Wednesday, December 28, 2011

Honoring Christmas in 2012

Copyright © 2011 by Chris R. Glaser. All rights reserved. 


 In memory of my soul friend Terry Flynn, who kept the Christmas spirit the whole year ‘round. May he rest in peace and rise in laughter.


In Charles Dickens’ A Christmas Carol, after the Ghosts of Christmas Past, Present, and Future have each paid Ebenezer Scrooge a visit, Scrooge vows to the latter spirit, “I will honour Christmas in my heart, and try to keep it all the year. I will live in the Past, the Present, and the Future. The Spirits of all Three shall strive within me. I will not shut out the lessons that they teach.”
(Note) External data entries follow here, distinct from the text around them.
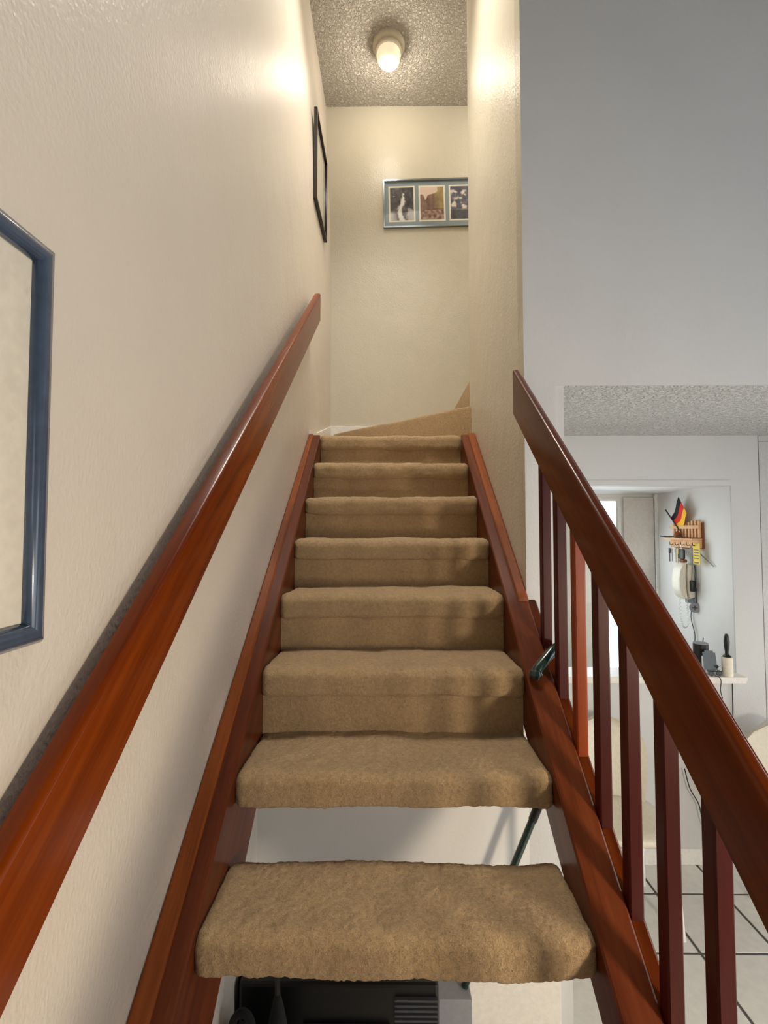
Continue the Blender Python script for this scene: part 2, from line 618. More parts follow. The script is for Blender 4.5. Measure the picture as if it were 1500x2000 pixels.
def tread_mesh(x0, x1, d0, d1, ztop, res, amp, seed, thick=T):
    """carpet-wrapped tread: rounded section carried across, softened ends, uneven pile"""
    zb = ztop - thick
    rf, rb, rk = 0.135, 0.07, 0.10
    pts = []

    def arc(cx, cz, r, a0, a1):
        n = max(3, int(abs(a1 - a0) * r / res))
        for k in range(n + 1):
            a = a0 + (a1 - a0) * k / n
            pts.append((cx + r * math.cos(a), cz + r * math.sin(a)))

    def line(a, b):
        n = max(1, int(math.hypot(b[0] - a[0], b[1] - a[1]) / res))
        for k in range(1, n):
            t = k / n
            pts.append((a[0] + (b[0] - a[0]) * t, a[1] + (b[1] - a[1]) * t))

    arc(d0 + rf, ztop - rf, rf, math.pi, math.pi / 2)
    line(pts[-1], (d1 - rk, ztop))
    arc(d1 - rk, ztop - rk, rk, math.pi / 2, 0)
    line(pts[-1], (d1, zb + rk))
    arc(d1 - rk, zb + rk, rk, 0, -math.pi / 2)
    n0 = len(pts)
    a = (d0 + rb, zb)
    n = max(1, int((d1 - rk - a[0]) / (res * 3)))
    for k in range(1, n):
        pts.append((d1 - rk - (d1 - rk - a[0]) * k / n, zb))
    arc(d0 + rb, zb + rb, rb, -math.pi / 2, -math.pi)
    line(pts[-1], (d0, ztop - rf))
    # normals of the section
    m = len(pts)
    nor = []
    for k in range(m):
        p, q = pts[k - 1], pts[(k + 1) % m]
        tx, tz = q[0] - p[0], q[1] - p[1]
        l = math.hypot(tx, tz) or 1
        nor.append((-tz / l, tx / l))
    r = 0.09
    xs = [x0 + r * (1 - math.cos(k * math.pi / 10)) for k in range(5)]
    nx = int((x1 - x0 - 2 * r) / res)
    xs += [x0 + r + (x1 - x0 - 2 * r) * k / nx for k in range(nx + 1)]
    xs += [x1 - r * (1 - math.cos(k * math.pi / 10)) for k in range(4, -1, -1)]
    rings = []
    for x in xs:
        s = min(x - x0, x1 - x)
        ins = r - math.sqrt(max(0, r * r - (r - min(s, r)) ** 2))
        ring = []
        for (d, z), (nd, nz) in zip(pts, nor):
            q = Vector((x, d, z + seed * 3.1))
            low = noise.noise(q * 1.6) * 0.03 + noise.noise(q * 5.0) * 0.010
            hi = noise.noise(q * 22.0) * 0.010 + noise.noise(q * 47.0) * 0.007
            h = (low + hi * amp) - ins
            ring.append(V(x + noise.noise(q * 9.0) * 0.006, d + nd * h, z + nz * h))
        rings.append(ring)
    mb = MB()
    mb.loft(rings)
    return mb


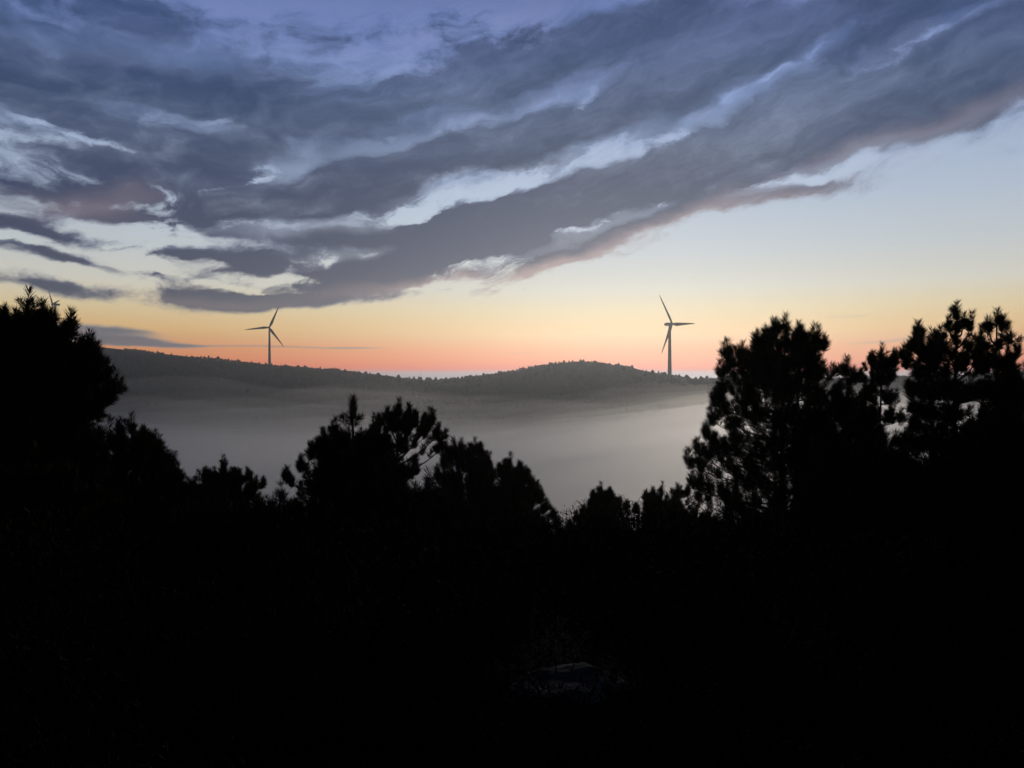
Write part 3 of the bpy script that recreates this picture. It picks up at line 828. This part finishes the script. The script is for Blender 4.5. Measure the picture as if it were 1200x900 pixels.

And when the phantom leaves him and Christmas morn arrives, a redeemed Ebenezer Scrooge vows again, “I will live in the Past, the Present, and Future! The Spirits of all Three shall strive within me.” This is something to consider as we enter a new year.

One could say that the spiritual vitality of faith and its many stories and expressions derive from honoring the past, the present, and the future, letting them all strive within us. The nomadic Hebrews’ understanding of their spiritual ancestors going before them, as in a caravan, helps us look to our spiritual forebears who still lead our way. Buddhists realized the eternal in the now, illuminating our present. Christians keep us mindful of the inbreaking commonwealth of God manifest in serving “the least of these.” The Iroquois concept of the Seventh Generation reminds us to be faithful to our posterity in our stewardship of the earth—environment, resources, and creatures. And Latin America’s liberation theology speaks of the “memory of the future” which keeps God’s faithfulness in past generations (or in our own past) before us as we contemplate future possibilities.

Charles Dickens was a writer concerned for economic justice. He knew that in most of our hearts there is a little bit of Ebenezer Scrooge. “Bah, humbug,” we sometimes say, under our breath, when we hear a “naïve” or “impractical” or “idealistic” message. As Dickens completes the tale of a transformed Scrooge, he writes: “Some people laughed to see the alteration in him, but he let them laugh, and little heeded them; for he was wise enough to know that nothing ever happened on this globe, for good, at which some people did not have their fill of laughter in the outset…” Even so, Dickens tells us, Tiny Tim did not die, concluding the story, “And so, as Tiny Tim observed, God bless Us, Every One!”